FIFTH CIRCUIT AFFIRMS DISTRICT COURT’S RULING GRANTING SUMMARY JUDGMENT IN FAVOR OF INSURED IN HURRICANE HARVEY DISPUTE

Newsbrief

Recently, the U.S. Appeals Court for the Fifth Circuit affirmed the summary judgment the district court granted in favor of Playa Vista Conroe (“Playa Vista”) regarding a Hurricane-Harvey related property damage claim made by Playa Vista with its insurer. Playa Vista Conroe v. Ins. Co. of the West, No. 20-203, 2021 WL 836715 (5th Cir. March 5, 2021) centered on a coverage dispute that arose after Hurricane Harvey hit the Texas coast in August 2017.

To prevent the Lake Conroe Dam from overflowing and failing, the San Jacinto River Authority released massive amounts of water from the dam, which Playa Vista claimed destroyed 22 of its boat slips. Playa Vista filed a notice of loss and made a claim under its policy. The insurer denied coverage, stating that the policy did not cover flooding caused by a hurricane or tropical storm.

Playa Vista subsequently filed notice and sent its insurer a pre-litigation demand letter under Ch. 542A of the Texas Insurance Code. When the insurer reiterated its denial of coverage, Playa Vista filed suit in state court. The case was removed to federal court, where the parties filed cross-motions for summary judgment. The district court denied the insurer’s motion and granted Playa Vista’s, resolving the breach of contract claim but leaving the issue of damages and attorney’s fees for trial.

Two weeks prior to trial, the parties entered a stipulation in which they agreed Playa Vista insured $190,827.50 in damages and $50,000 in attorney’s fees. The district court approved of and entered the stipulation. Playa Vista moved for final judgment, and the district court awarded it the damages and fees pursuant to the stipulation.

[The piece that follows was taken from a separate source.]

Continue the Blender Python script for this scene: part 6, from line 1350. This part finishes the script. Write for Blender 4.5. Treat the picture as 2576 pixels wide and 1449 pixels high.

The insurer then sought leave to file a second motion for summary judgment, arguing that the stipulation rendered the policy’s exclusion for “acts or decisions . . . of any person, organization or governmental body” applicable. The district court denied the motion, and the insurer appealed.

On appeal, the Fifth Circuit held that Playa Vista established coverage, and the insurer failed to prove an exclusion applied.  Playa Vista pointed to provisions in the policy that stated the insurer would not pay for loss or damage to docks unless a stated value was listed in a certain subsection or if a sub-limit of insurance in the Declaration or in an endorsement to the policy existed. Next, Playa vista showed that the Declaration included a provision that allocated a $220,000 sublimit of insurance for coverage of boat slips. The Fifth Circuit concluded that such evidence established coverage, and the burden switched to the insurer to show an applicable exclusion.

The insurer pointed to three potential exclusions. The Fifth Circuit held them all to be irrelevant. First, the exclusion regarding “damage resulting from waterborne material involved in [a] flood” also included language that it was essentially inapplicable if flood coverage was endorsed or made a part of the policy, which was the case. Second, the exclusion regarding not paying for loss or damage caused by a flood arising from a hurricane or tropical storm did not apply because the policy’s definition of “flood” did not apply to Playa Vista’s boat slips because they existed on water, not on normally dry land—as the policy’s definition specified. Third, the exclusion for flood damage to blat slips and docks did not apply because it only applies to “floods,” and the policy’s definition of “flood” excluded flood damage to property that normally appears on water rather than dry land. As the Court stated, “[I]t was [the insurer’s] policy to draft, so [the insurer] must assume the perils of its chosen language.

Further, the Fifth Circuit held that, even if the “flood” exclusions applied, Playa Vista’s summary judgment evidence show that the boat slips were not destroyed by a “flood”; rather, they were destroyed by a suction effect created by the water being released from the dam at such a high volume, which caused debris from all over Lake Conroe to be violently whipped around and destroy the boat slips as water drained out of the Lake.

Finally, as to the insurer’s argument that the “governmental body” exclusion applied given that Playa Vista had agreed that the San Jacinto River Authority’s release of water from the Lake Conroe Dam at an unprecedented rate and volume caused the debris to collide into the boat slips and docks, the Fifth Circuit concluded that the insurer’s attempt at a legal “gotcha” must fail because the insurer failed to rely on the governmental body exclusion or raise it as an issue in its motion for summary judgment.

Given the above, the Fifth Circuit affirmed the district court’s decision to grant Playa Vista’s summary judgment.